**YOUR TASK:** Return the lines from the line containing "Write a Blender" through the line containing "COL = S.collection" exactly. No other line should appear in the answer.

========

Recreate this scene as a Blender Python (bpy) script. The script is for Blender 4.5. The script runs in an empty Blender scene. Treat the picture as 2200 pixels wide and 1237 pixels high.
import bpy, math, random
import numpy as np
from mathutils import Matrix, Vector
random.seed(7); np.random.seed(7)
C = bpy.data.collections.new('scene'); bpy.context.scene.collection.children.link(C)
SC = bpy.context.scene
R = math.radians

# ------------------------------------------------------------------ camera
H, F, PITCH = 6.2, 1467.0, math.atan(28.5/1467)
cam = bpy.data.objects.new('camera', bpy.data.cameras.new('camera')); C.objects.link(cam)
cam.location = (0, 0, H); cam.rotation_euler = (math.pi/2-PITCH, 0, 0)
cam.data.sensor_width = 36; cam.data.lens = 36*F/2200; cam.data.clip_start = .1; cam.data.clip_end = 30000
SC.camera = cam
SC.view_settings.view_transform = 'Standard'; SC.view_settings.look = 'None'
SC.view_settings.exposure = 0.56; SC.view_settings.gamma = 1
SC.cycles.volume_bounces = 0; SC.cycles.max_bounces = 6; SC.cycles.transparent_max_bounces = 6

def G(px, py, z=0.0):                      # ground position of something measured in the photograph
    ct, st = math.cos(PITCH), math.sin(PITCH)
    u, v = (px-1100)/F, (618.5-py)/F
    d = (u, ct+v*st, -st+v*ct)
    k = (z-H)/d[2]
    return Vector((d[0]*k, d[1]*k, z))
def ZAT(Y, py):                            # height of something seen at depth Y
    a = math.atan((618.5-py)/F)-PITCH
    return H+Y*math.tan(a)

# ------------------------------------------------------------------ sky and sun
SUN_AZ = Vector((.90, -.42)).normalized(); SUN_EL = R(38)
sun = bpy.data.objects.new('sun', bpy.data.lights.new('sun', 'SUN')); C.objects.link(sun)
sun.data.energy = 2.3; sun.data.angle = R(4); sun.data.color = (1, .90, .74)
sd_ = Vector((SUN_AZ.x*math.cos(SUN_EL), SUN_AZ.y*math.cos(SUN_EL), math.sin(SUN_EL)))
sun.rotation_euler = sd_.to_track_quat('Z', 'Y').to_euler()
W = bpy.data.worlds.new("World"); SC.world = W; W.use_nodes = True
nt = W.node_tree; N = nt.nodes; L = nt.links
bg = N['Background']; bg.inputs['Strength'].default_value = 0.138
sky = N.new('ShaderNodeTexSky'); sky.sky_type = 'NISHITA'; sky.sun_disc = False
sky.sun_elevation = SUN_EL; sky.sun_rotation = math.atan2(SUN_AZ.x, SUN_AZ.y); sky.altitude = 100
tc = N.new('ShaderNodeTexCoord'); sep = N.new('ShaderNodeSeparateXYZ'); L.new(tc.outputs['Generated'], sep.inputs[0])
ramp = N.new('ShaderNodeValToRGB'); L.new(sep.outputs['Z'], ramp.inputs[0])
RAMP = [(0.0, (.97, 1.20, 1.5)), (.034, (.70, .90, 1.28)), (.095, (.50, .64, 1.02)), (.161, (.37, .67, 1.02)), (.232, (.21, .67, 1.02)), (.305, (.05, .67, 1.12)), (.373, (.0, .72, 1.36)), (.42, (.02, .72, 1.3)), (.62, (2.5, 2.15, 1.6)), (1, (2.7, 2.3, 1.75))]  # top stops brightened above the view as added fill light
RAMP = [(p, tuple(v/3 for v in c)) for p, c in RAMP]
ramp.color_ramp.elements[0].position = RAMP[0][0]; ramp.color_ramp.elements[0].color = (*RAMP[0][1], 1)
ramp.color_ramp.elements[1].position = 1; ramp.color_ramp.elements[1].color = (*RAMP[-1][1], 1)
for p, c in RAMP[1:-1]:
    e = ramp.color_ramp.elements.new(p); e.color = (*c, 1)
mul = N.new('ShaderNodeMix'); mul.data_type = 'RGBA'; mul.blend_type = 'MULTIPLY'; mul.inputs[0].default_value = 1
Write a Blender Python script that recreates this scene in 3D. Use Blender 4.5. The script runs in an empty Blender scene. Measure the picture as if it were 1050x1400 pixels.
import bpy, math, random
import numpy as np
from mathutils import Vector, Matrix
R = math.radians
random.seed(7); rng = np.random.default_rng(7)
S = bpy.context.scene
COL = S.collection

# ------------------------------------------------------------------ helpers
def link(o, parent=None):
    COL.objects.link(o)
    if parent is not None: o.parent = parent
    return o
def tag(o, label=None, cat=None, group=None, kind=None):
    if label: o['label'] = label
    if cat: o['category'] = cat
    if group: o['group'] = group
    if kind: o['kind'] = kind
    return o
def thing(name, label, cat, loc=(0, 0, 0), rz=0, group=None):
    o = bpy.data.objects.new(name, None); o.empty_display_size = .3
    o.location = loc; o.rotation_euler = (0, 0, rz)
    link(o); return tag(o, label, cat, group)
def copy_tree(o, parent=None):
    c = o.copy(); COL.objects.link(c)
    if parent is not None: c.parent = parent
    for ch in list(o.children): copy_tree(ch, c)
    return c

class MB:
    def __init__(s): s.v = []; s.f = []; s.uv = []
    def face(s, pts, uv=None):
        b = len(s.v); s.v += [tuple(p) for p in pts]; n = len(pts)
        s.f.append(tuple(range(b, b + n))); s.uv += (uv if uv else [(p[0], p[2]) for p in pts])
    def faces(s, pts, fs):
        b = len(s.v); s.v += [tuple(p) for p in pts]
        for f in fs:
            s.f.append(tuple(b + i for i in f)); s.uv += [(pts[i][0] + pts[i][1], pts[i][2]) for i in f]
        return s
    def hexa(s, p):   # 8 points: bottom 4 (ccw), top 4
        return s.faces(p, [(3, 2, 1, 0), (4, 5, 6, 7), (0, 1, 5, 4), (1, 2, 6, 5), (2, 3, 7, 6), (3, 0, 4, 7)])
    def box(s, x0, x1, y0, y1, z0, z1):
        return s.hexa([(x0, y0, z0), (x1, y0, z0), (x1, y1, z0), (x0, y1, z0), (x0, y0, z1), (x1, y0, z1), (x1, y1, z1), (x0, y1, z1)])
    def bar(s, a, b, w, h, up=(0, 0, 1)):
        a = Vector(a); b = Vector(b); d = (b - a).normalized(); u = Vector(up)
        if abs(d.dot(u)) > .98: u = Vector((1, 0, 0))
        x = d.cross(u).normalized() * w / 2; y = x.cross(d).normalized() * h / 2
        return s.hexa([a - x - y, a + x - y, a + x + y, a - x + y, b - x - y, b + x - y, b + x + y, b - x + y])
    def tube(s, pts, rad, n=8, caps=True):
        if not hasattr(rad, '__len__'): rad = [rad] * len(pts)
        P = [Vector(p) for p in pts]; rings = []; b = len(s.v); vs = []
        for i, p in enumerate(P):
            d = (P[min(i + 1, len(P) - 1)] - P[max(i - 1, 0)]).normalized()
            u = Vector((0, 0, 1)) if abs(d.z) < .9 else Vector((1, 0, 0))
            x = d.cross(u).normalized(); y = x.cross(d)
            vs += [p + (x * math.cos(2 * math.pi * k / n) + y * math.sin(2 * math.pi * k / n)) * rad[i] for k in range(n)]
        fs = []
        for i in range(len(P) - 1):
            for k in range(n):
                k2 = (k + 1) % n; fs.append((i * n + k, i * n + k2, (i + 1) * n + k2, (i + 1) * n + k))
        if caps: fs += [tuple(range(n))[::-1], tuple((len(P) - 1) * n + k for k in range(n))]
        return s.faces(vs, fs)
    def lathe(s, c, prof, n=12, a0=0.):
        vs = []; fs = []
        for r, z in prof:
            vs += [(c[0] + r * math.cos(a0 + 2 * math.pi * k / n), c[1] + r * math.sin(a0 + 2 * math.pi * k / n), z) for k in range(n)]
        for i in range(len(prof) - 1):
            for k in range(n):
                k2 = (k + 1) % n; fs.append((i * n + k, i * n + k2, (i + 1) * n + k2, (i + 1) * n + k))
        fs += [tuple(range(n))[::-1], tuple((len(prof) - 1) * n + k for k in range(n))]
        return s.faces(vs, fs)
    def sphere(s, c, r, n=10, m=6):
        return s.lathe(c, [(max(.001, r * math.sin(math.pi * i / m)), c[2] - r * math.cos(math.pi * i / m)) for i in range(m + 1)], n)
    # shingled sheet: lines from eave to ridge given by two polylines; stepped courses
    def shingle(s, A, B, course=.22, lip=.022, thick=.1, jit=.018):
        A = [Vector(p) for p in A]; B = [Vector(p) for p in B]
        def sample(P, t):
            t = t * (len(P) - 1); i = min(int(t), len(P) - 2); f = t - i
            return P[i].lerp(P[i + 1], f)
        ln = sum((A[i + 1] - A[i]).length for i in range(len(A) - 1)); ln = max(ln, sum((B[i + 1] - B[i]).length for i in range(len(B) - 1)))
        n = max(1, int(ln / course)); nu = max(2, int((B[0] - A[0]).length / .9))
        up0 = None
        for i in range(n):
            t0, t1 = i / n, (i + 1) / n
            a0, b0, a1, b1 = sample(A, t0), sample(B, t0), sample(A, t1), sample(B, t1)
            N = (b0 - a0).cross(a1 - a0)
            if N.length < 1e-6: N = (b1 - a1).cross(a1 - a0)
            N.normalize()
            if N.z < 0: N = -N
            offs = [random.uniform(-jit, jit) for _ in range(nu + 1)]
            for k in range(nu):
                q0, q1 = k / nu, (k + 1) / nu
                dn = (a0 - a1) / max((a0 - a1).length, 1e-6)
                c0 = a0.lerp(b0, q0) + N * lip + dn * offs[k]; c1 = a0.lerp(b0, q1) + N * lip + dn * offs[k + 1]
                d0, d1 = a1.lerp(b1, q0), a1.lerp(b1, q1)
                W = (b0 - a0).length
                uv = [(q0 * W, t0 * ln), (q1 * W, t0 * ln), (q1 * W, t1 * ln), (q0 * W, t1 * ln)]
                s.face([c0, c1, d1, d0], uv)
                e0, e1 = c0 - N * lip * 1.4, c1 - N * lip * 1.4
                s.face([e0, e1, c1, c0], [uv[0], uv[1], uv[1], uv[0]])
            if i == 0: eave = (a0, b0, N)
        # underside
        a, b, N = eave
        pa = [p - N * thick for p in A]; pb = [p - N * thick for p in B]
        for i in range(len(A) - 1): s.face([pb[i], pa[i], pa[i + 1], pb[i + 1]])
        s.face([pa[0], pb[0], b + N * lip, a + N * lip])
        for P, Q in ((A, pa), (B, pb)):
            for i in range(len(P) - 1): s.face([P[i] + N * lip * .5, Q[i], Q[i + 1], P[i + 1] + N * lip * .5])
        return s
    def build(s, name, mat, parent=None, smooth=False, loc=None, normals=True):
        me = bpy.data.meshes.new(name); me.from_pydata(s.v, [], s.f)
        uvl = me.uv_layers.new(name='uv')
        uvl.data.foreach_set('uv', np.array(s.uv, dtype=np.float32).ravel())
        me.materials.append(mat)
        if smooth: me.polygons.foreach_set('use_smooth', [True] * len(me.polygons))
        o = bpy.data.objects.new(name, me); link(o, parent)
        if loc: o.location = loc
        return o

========

**OUTPUT FOR THIS EXERCISE:**
Write a Blender Python script that recreates this scene in 3D. Use Blender 4.5. The script runs in an empty Blender scene. Measure the picture as if it were 1050x1400 pixels.
import bpy, math, random
import numpy as np
from mathutils import Vector, Matrix
R = math.radians
random.seed(7); rng = np.random.default_rng(7)
S = bpy.context.scene
COL = S.collection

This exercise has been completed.